For the first time in over a century, Labour won’t be the dominant force in Welsh politics. Plaid Cymru has become the largest party in the Senedd, snapping a winning streak that stretched back to the very birth of the Labour movement in Wales.
It’s a seismic shift. Labour had held its grip on Welsh elections since 1910, an extraordinary run that survived two world wars, Thatcherism, and the collapse of the mining industry. Plaid Cymru’s leader wasted no time in claiming the moment, declaring the party ready and willing to govern Wales.
“We are prepared to lead Wales,” the Plaid Cymru leader said following the result, framing the victory not just as a political win but as a statement of Welsh identity and ambition.
The result marks a dramatic realignment of Welsh politics. Plaid has long positioned itself as the party of Welsh language, culture, and self-determination, but this result suggests its appeal now stretches well beyond its traditional heartlands in the north and west.
Labour, for its part, faces an uncomfortable reckoning. The party has treated Wales almost as a safe house for decades, a place where the red rosette more or less sold itself. Voters, it seems, have grown tired of that assumption.
It’s worth remembering that winning the most seats doesn’t automatically hand Plaid the keys to the Senedd. Coalition negotiations, confidence-and-supply arrangements, and the messy arithmetic of minority government all lie ahead. Running Wales is one thing; actually forming a stable administration is quite another.

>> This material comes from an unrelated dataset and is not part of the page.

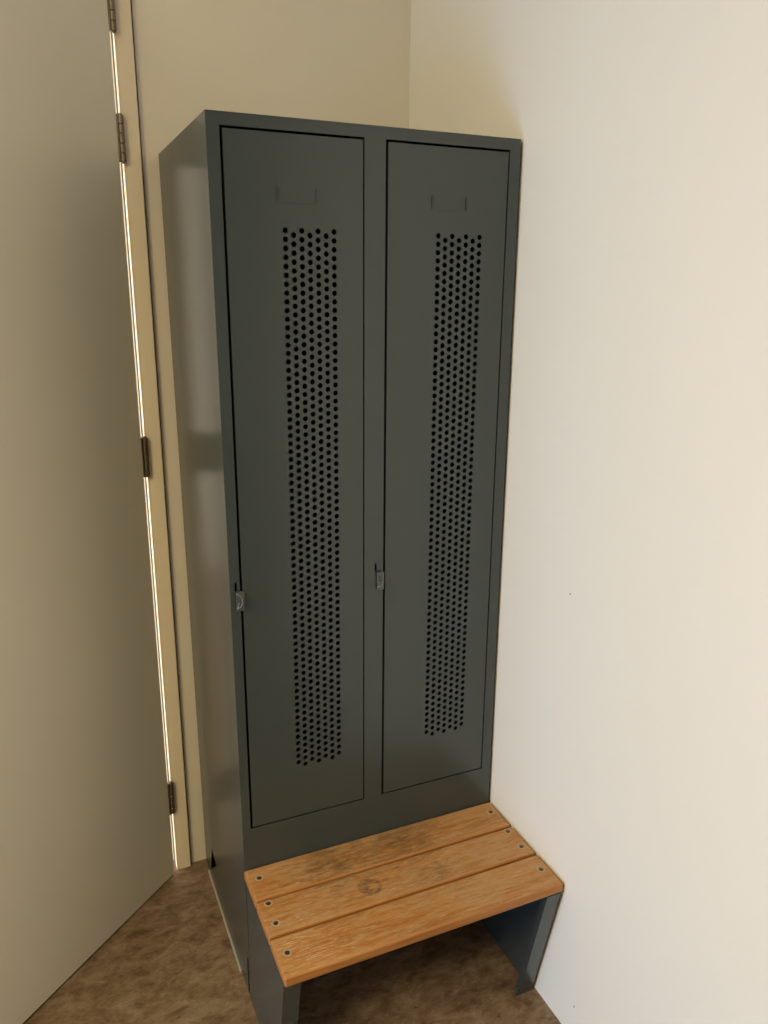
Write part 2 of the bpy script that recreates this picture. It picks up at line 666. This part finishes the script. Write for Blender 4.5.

Still, the symbolism alone is hard to overstate. A century of Labour dominance, gone. Welsh nationalism, once a fringe concern to many Westminster commentators, now sitting at the top table of devolved government.
Whether Plaid can translate electoral momentum into effective governance, and whether Welsh voters are ready to back that project at the next election too, is the question that will define the next chapter of Welsh political life.